Wednesday, January 30, 2008

"Over-staffing" in Iran?

The Financial Times complains of "over-staffing"1 at the government offices and state-owned companies in Iran, citing the editor of a business monthly Iran Economics.
"Because of the big youth population ["in Iran, where more than two-thirds of the population is aged under 30 and where 750,000 people enter the labour market each year"] there has been a tendency to hire extra personnel, so most of the government offices and state-owned companies are over-staffed," says Heydar Pourian, editor of Iran Economics. (Anna Fifield, "Iran Suffers as a Generation Goes in Search of a Job," 30 January 2008)
Why not make that -- i.e. hiring "extra personnel" -- a solution to the problem of unemployment (estimated by Iran's government to be about 10%) and underemployment, though? What's "over-staffing" in the eye of neoliberalism may be just the right-staffing from the point of view of workers.

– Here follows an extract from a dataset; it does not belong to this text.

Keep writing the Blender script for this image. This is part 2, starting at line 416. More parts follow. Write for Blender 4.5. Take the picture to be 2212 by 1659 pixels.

1 This is not a new complaint about Iran (or any other state-dominated economy or even the public sector per se for that matter) from the neoliberal quarters. See, for instance, Akbar Karbassian, "Islamic Revolution and the Management of the Iranian Economy" (Social Research 67.2, Summer 2000):
In spite of much political rhetoric about the necessity of privatising state enterprises, their fate remains uncertain. During the past twenty years many state enterprises have become over-staffed with underpaid workers, and many still continue to operate at a loss. Only some 200 of these companies have been sold so far, and not without problems. A few have been bought jointly by active state managers and employees. There is no consensus about the fate of these enterprises. The private sector still remains distrustful of the state's intentions, arguing that privatization will not succeed without accompanying deregulation of the economy. Some privatized companies have been de-privatized during the past few years and taken over once again by the selling state agencies. Problems have occurred when, due to the layoff of redundant workers, labor went on strike. Disturbed by the possibilities of widespread unrest and other undesireable social consequences, the government ordered reposession of the sold companies, without immediate payment of indemnity to the owners.
The account of privatization, workers' reaction against it, and the state's response to workers given by Karbassian above suggests that "over-staffing" in Iran is an indication of the strength of Iran's working class.